On the near-optimality of betting confidence sets for bounded means

TL;DR

This paper demonstrates that betting confidence intervals and sequences for bounded means are nearly optimal, outperforming classical methods both asymptotically and in finite samples, with strong theoretical guarantees.

Contribution

The paper provides a theoretical comparison showing betting CIs are asymptotically narrower and nearly optimal, establishing lower bounds and matching them with betting methods.

Findings

Betting CIs have smaller asymptotic width than empirical Bernstein CIs.

Betting CIs and CSs match fundamental lower bounds up to constants.

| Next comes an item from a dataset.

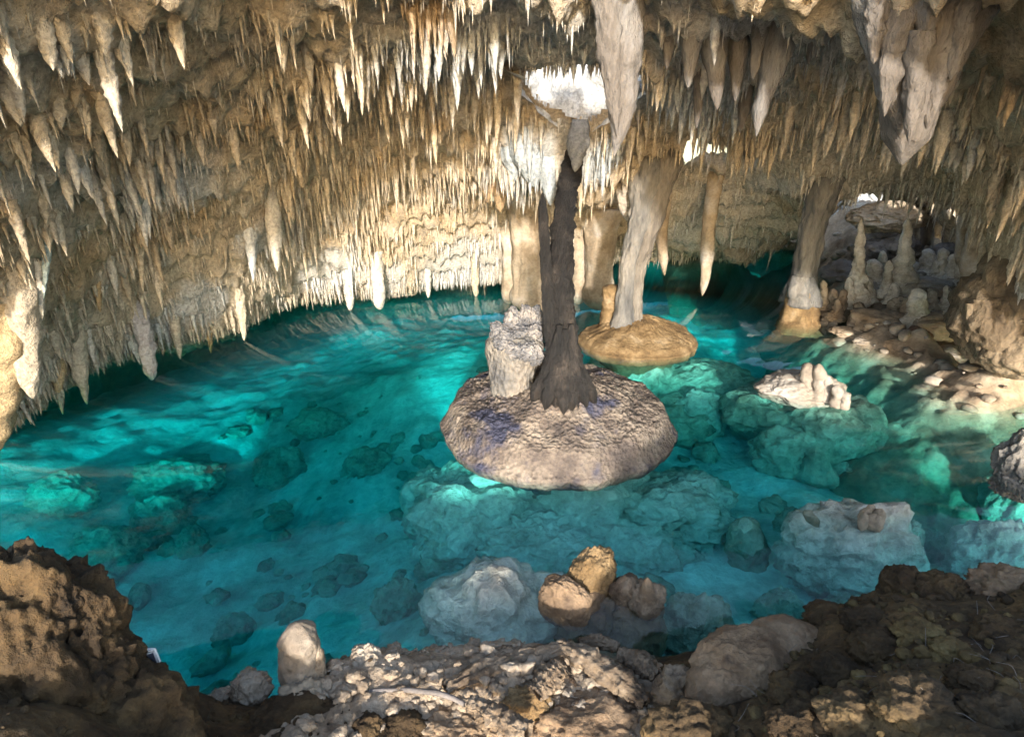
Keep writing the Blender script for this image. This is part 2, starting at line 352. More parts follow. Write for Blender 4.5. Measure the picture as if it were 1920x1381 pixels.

Betting methods outperform classical approaches in finite-sample regimes.

Abstract

Constructing nonasymptotic confidence intervals (CIs) for the mean of a univariate distribution from independent and identically distributed (i.i.d.) observations is a fundamental task in statistics. For bounded observations, a classical nonparametric approach proceeds by inverting standard concentration bounds, such as Hoeffding's or Bernstein's inequalities. Recently, an alternative betting-based approach for defining CIs and their time-uniform variants called confidence sequences (CSs), has been shown to be empirically superior to the classical methods. In this paper, we provide theoretical justification for this improved empirical performance of betting CIs and CSs. Our main contributions are as follows: (i) We first compare CIs using the values of their first-order asymptotic widths (scaled by $\sqrt{n}$), and show that the betting CI of Waudby-Smith and Ramdas (2023) has a smaller limiting width than existing empirical Bernstein (EB)-CIs. (ii) Next, we establish two lower bounds that characterize the minimum width achievable by any method for constructing CIs/CSs in terms of certain inverse information projections. (iii) Finally, we show that the betting CI and CS match the fundamental limits, modulo an additive logarithmic term and a multiplicative constant. Overall these results imply that the betting CI~(and CS) admit stronger theoretical guarantees than the existing state-of-the-art EB-CI~(and CS); both in the asymptotic and finite-sample regimes.